■ **Requirement**:
Exactly repeat the material, dropping every picture from the copy.

■ **Source material**:
= = = = = = =

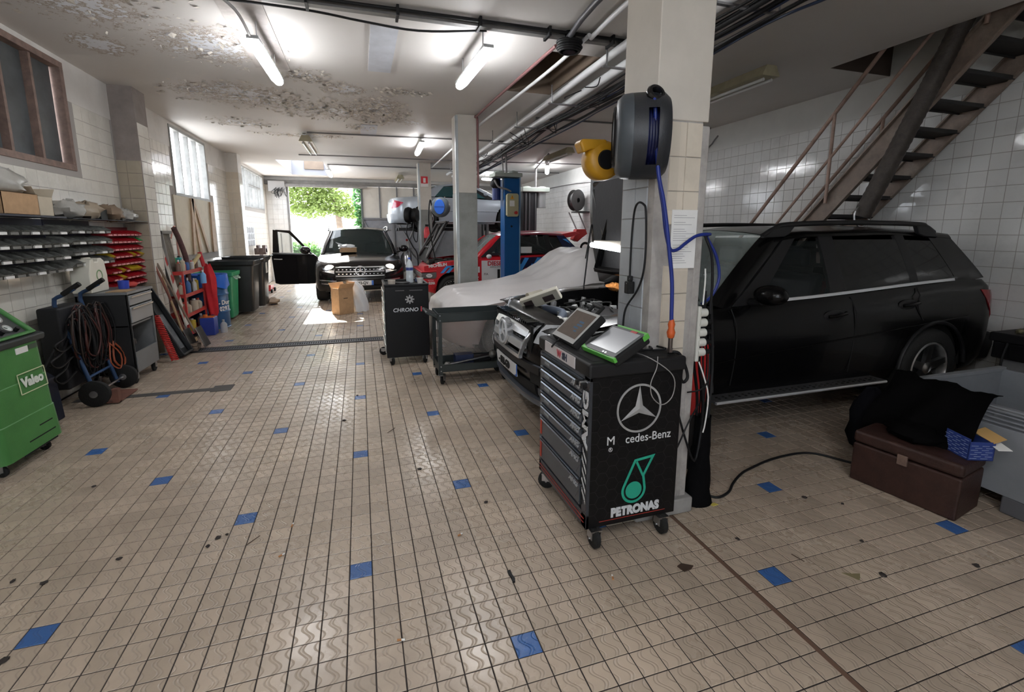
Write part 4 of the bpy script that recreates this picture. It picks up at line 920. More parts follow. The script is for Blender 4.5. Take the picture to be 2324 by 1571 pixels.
# wheelie bins
def wbin(label, x, y, w, d, h, mat, lidopen=True, col=None, handles=True):
    t = thing('wheeled_bin', label, 'bin', (x, y, 0), group='wheeled bins along the left wall')
    rows = []
    for z, k in ((.06, .80), (.10, .83), (h*.9, .97), (h*.93, 1.06), (h, 1.08), (h, 1.0), (h*.9, .93), (.2, .78)):
        ring = []; r_ = .05
        for (sx, sy, a0) in ((1, 1, 0), (-1, 1, 90), (-1, -1, 180), (1, -1, 270)):
            for q in range(4): a = R(a0+30*q); ring.append((sx*(w/2*k-r_)+r_*math.cos(a), sy*(d/2*k-r_)+r_*math.sin(a), z))
        rows.append(ring+[ring[0]])
    mb = MB().grid(rows); mb.add(rows[0][:-1], [tuple(range(16))[::-1]]); mb.add(rows[-1][:-1], [tuple(range(16))]); mb.build('body', mat, t, smooth=35)
    for s in (-1, 1): MB().lathe([(0, -.02), (.09, -.02), (.1, 0), (.09, .02), (0, .02)], Matrix.Translation((-w*.28, s*d*.40, .1)) @ Matrix.Rotation(PI/2, 4, 'X'), 18).build('wheel', M_rub, t, smooth=40)
    if handles: MB().tube([(w*.54, -d*.25, h*.97), (w*.62, -d*.25, h*1.01), (w*.62, d*.25, h*1.01), (w*.54, d*.25, h*.97)], .014, 8).build('handle', mat, t, smooth=60)
    return t
M_bb = P('bin_black', (.02, .022, .023), .35, var=.15)
wbin('dark grey wheeled bin, first of the two, open topped', -2.28, 10.0, .72, .60, 1.02, M_bb)
b2 = wbin('dark grey wheeled bin with white label, nearer the doorway', -2.22, 10.68, .72, .60, 1.06, M_bb)
MB().box(.345, .352, -.10, .06, .72, .93).build('label', M_paper, b2)
g_ = wbin('green bin with rounded rim beside the blue drum', -2.42, 9.32, .56, .52, .86, P('bin_green', (.03, .27, .13), .35, var=.12), handles=False)
for s in (-1, 1): MB().tube(bez([(.26, s*.1-.05, .80), (.31, s*.1-.04, .74), (.31, s*.1+.04, .74), (.26, s*.1+.05, .80)], 10), .011, 6).build('grip', P('grip_pale', (.5, .6, .55), .4), g_, smooth=60)
t = tag(MB().ball((-1.88, 11.08, .07), (.13, .16, .07), 14, 8, jit=.25).build('old_rag', P('rag_beige', (.45, .36, .28), .9), smooth=60), 'crumpled pale rag on the floor by the last dark bin', 'cloth')
# tool board and red jack far back, reels on the far left wall
t = thing('spanner_rack', 'rack of shiny spanners hanging under the far window', 'tool rack', (XL+.05, 13.9, 1.4))
MB().box(XL+.006, XL+.02, 13.35, 14.3, 1.18, 1.72).build('backboard', P('rack_grey', (.4, .42, .45), .4), t, W=True)
random.seed(5)
for r_ in range(3):
    for k in range(9):
        y = 13.42+k*.095; z = 1.66-r_*.17; MB().box(XL+.022, XL+.03, y-.008, y+.008, z-.12, z).cyl((XL+.02, y, z), (XL+.034, y, z), .018, n=8).cyl((XL+.02, y, z-.12), (XL+.034, y, z-.12), .014, n=8).build('spanner', M_alu if (k+r_) % 3 else M_steel, t, W=True)
t = thing('bench_vice', 'brown bench vice standing under the spanner rack', 'vice', (-2.55, 14.0, 1.0))
MB().box(-2.7, -2.42, 13.9, 14.1, .95, 1.12).box(-2.5, -2.42, 13.86, 14.14, 1.0, 1.2).box(-2.64, -2.58, 13.86, 14.14, 1.0, 1.2).build('jaws', P('vice_brown', (.16, .12, .11), .6), t, W=True, bevel=.01)
MB().cyl((-2.55, 14, 0), (-2.55, 14, .95), .05, n=12).cyl((-2.55, 14, 0), (-2.55, 14, .02), .2, n=16).build('stand', M_steel, t, W=True)
t = thing('trolley_jack', 'red trolley jack on the floor beyond the dark bins', 'jack', (-2.35, 13.4, 0))
MB().prism([(13.1, .05), (13.7, .05), (13.65, .15), (13.2, .2)], -2.5, -2.25, 'x').build('body', M_red, t, W=True, bevel=.01)
MB().cyl((-2.38, 13.15, .15), (-2.50, 12.7, .9), .02, n=8).build('lever', M_steel, t, W=True)
for (a, b) in ((-2.52, 13.15), (-2.23, 13.15), (-2.52, 13.6), (-2.23, 13.6)): MB().cyl((a-.02, b, .05), (a+.02, b, .05), .05, n=12).build('wheel', M_rub, t, W=True)
t = thing('squeegee', 'dark pole leaning in corner left of the doorway', 'pole', (-2.3, 15.9, 0))
MB().cyl((-2.3, 15.9, 0), (-2.35, 16.2, 1.5), .02, n=8).build('pole', M_cond, t, W=True); MB().box(-2.45, -2.15, 15.87, 15.93, 0, .05).build('blade', M_rub, t, W=True)
# small brown board and hooks near pilaster two
tag(MB().box(XL+.25, XL+.27, 12.3, 12.5, .0, 1.4, ).build('brown_plank', P('plank_maroon', (.12, .03, .03), .6)), 'narrow maroon plank upright behind the dark bins', 'plank') if 0 else None
# --- wall racks with bins
def pbin(parent_or_none, label, group, x, y, z, w, d, h, mat, tilt=0, item=None):
    t = thing('parts_bin', label, 'bin', (x, y, z), group=group)
    th = .003; pr = [(0, 0), (d*.78, 0), (d, h*.45), (d*.93, h*.5), (d*.6, h*.9), (0, h)]
    mb = MB().prism([(p, q) for p, q in pr], -w/2, -w/2+th, 'y').prism(pr, w/2-th, w/2, 'y')
    mb.box(0, d*.78, -w/2, w/2, 0, th).box(0, th, -w/2, w/2, 0, h)
    mb.add([(d*.78, -w/2, 0), (d*.78, w/2, 0), (d, w/2, h*.45), (d, -w/2, h*.45), (d*.78-.004, -w/2, .003), (d*.78-.004, w/2, .003), (d-.004, w/2, h*.45), (d-.004, -w/2, h*.45)], [(0, 1, 2, 3), (7, 6, 5, 4), (3, 2, 6, 7)])
    mb.build('tub', mat, t)
    if item: MB().box(d*.83, d*.88+.004, -w*.38, w*.38, h*.06, h*.30, Matrix.Translation((d*.06, 0, 0)) ).build('label_holder', item, t)
    return t
M_rb = P('bin_red', (.38, .012, .02), .3); M_pk = P('holder_pink', (.62, .22, .24), .4); M_yb = P('bin_yellow', (.62, .45, .03), .35)
rk = thing('bin_rack', 'red louvred wall rack holding rows of small red bins', 'rack', (XW, 6.65, 1.2))
RZ = [1.50-.082*k for k in range(8)]
RY0, RY1 = 6.12, 6.94
MB().box(XW, XW+.015, RY0, RY1, .90, 1.60).build('back_panel', P('rack_red', (.22, .02, .025), .5), rk, W=True)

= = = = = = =

■ **Solution to the problem**:
Write part 4 of the bpy script that recreates this picture. It picks up at line 920. More parts follow. The script is for Blender 4.5. Take the picture to be 2324 by 1571 pixels.
# wheelie bins
def wbin(label, x, y, w, d, h, mat, lidopen=True, col=None, handles=True):
    t = thing('wheeled_bin', label, 'bin', (x, y, 0), group='wheeled bins along the left wall')
    rows = []
    for z, k in ((.06, .80), (.10, .83), (h*.9, .97), (h*.93, 1.06), (h, 1.08), (h, 1.0), (h*.9, .93), (.2, .78)):
        ring = []; r_ = .05
        for (sx, sy, a0) in ((1, 1, 0), (-1, 1, 90), (-1, -1, 180), (1, -1, 270)):
            for q in range(4): a = R(a0+30*q); ring.append((sx*(w/2*k-r_)+r_*math.cos(a), sy*(d/2*k-r_)+r_*math.sin(a), z))
        rows.append(ring+[ring[0]])
    mb = MB().grid(rows); mb.add(rows[0][:-1], [tuple(range(16))[::-1]]); mb.add(rows[-1][:-1], [tuple(range(16))]); mb.build('body', mat, t, smooth=35)
    for s in (-1, 1): MB().lathe([(0, -.02), (.09, -.02), (.1, 0), (.09, .02), (0, .02)], Matrix.Translation((-w*.28, s*d*.40, .1)) @ Matrix.Rotation(PI/2, 4, 'X'), 18).build('wheel', M_rub, t, smooth=40)
    if handles: MB().tube([(w*.54, -d*.25, h*.97), (w*.62, -d*.25, h*1.01), (w*.62, d*.25, h*1.01), (w*.54, d*.25, h*.97)], .014, 8).build('handle', mat, t, smooth=60)
    return t
M_bb = P('bin_black', (.02, .022, .023), .35, var=.15)
wbin('dark grey wheeled bin, first of the two, open topped', -2.28, 10.0, .72, .60, 1.02, M_bb)
b2 = wbin('dark grey wheeled bin with white label, nearer the doorway', -2.22, 10.68, .72, .60, 1.06, M_bb)
MB().box(.345, .352, -.10, .06, .72, .93).build('label', M_paper, b2)
g_ = wbin('green bin with rounded rim beside the blue drum', -2.42, 9.32, .56, .52, .86, P('bin_green', (.03, .27, .13), .35, var=.12), handles=False)
for s in (-1, 1): MB().tube(bez([(.26, s*.1-.05, .80), (.31, s*.1-.04, .74), (.31, s*.1+.04, .74), (.26, s*.1+.05, .80)], 10), .011, 6).build('grip', P('grip_pale', (.5, .6, .55), .4), g_, smooth=60)
t = tag(MB().ball((-1.88, 11.08, .07), (.13, .16, .07), 14, 8, jit=.25).build('old_rag', P('rag_beige', (.45, .36, .28), .9), smooth=60), 'crumpled pale rag on the floor by the last dark bin', 'cloth')
# tool board and red jack far back, reels on the far left wall
t = thing('spanner_rack', 'rack of shiny spanners hanging under the far window', 'tool rack', (XL+.05, 13.9, 1.4))
MB().box(XL+.006, XL+.02, 13.35, 14.3, 1.18, 1.72).build('backboard', P('rack_grey', (.4, .42, .45), .4), t, W=True)
random.seed(5)
for r_ in range(3):
    for k in range(9):
        y = 13.42+k*.095; z = 1.66-r_*.17; MB().box(XL+.022, XL+.03, y-.008, y+.008, z-.12, z).cyl((XL+.02, y, z), (XL+.034, y, z), .018, n=8).cyl((XL+.02, y, z-.12), (XL+.034, y, z-.12), .014, n=8).build('spanner', M_alu if (k+r_) % 3 else M_steel, t, W=True)
t = thing('bench_vice', 'brown bench vice standing under the spanner rack', 'vice', (-2.55, 14.0, 1.0))
MB().box(-2.7, -2.42, 13.9, 14.1, .95, 1.12).box(-2.5, -2.42, 13.86, 14.14, 1.0, 1.2).box(-2.64, -2.58, 13.86, 14.14, 1.0, 1.2).build('jaws', P('vice_brown', (.16, .12, .11), .6), t, W=True, bevel=.01)
MB().cyl((-2.55, 14, 0), (-2.55, 14, .95), .05, n=12).cyl((-2.55, 14, 0), (-2.55, 14, .02), .2, n=16).build('stand', M_steel, t, W=True)
t = thing('trolley_jack', 'red trolley jack on the floor beyond the dark bins', 'jack', (-2.35, 13.4, 0))
MB().prism([(13.1, .05), (13.7, .05), (13.65, .15), (13.2, .2)], -2.5, -2.25, 'x').build('body', M_red, t, W=True, bevel=.01)
MB().cyl((-2.38, 13.15, .15), (-2.50, 12.7, .9), .02, n=8).build('lever', M_steel, t, W=True)
for (a, b) in ((-2.52, 13.15), (-2.23, 13.15), (-2.52, 13.6), (-2.23, 13.6)): MB().cyl((a-.02, b, .05), (a+.02, b, .05), .05, n=12).build('wheel', M_rub, t, W=True)
t = thing('squeegee', 'dark pole leaning in corner left of the doorway', 'pole', (-2.3, 15.9, 0))
MB().cyl((-2.3, 15.9, 0), (-2.35, 16.2, 1.5), .02, n=8).build('pole', M_cond, t, W=True); MB().box(-2.45, -2.15, 15.87, 15.93, 0, .05).build('blade', M_rub, t, W=True)
# small brown board and hooks near pilaster two
tag(MB().box(XL+.25, XL+.27, 12.3, 12.5, .0, 1.4, ).build('brown_plank', P('plank_maroon', (.12, .03, .03), .6)), 'narrow maroon plank upright behind the dark bins', 'plank') if 0 else None
# --- wall racks with bins
def pbin(parent_or_none, label, group, x, y, z, w, d, h, mat, tilt=0, item=None):
    t = thing('parts_bin', label, 'bin', (x, y, z), group=group)
    th = .003; pr = [(0, 0), (d*.78, 0), (d, h*.45), (d*.93, h*.5), (d*.6, h*.9), (0, h)]
    mb = MB().prism([(p, q) for p, q in pr], -w/2, -w/2+th, 'y').prism(pr, w/2-th, w/2, 'y')
    mb.box(0, d*.78, -w/2, w/2, 0, th).box(0, th, -w/2, w/2, 0, h)
    mb.add([(d*.78, -w/2, 0), (d*.78, w/2, 0), (d, w/2, h*.45), (d, -w/2, h*.45), (d*.78-.004, -w/2, .003), (d*.78-.004, w/2, .003), (d-.004, w/2, h*.45), (d-.004, -w/2, h*.45)], [(0, 1, 2, 3), (7, 6, 5, 4), (3, 2, 6, 7)])
    mb.build('tub', mat, t)
    if item: MB().box(d*.83, d*.88+.004, -w*.38, w*.38, h*.06, h*.30, Matrix.Translation((d*.06, 0, 0)) ).build('label_holder', item, t)
    return t
M_rb = P('bin_red', (.38, .012, .02), .3); M_pk = P('holder_pink', (.62, .22, .24), .4); M_yb = P('bin_yellow', (.62, .45, .03), .35)
rk = thing('bin_rack', 'red louvred wall rack holding rows of small red bins', 'rack', (XW, 6.65, 1.2))
RZ = [1.50-.082*k for k in range(8)]
RY0, RY1 = 6.12, 6.94
MB().box(XW, XW+.015, RY0, RY1, .90, 1.60).build('back_panel', P('rack_red', (.22, .02, .025), .5), rk, W=True)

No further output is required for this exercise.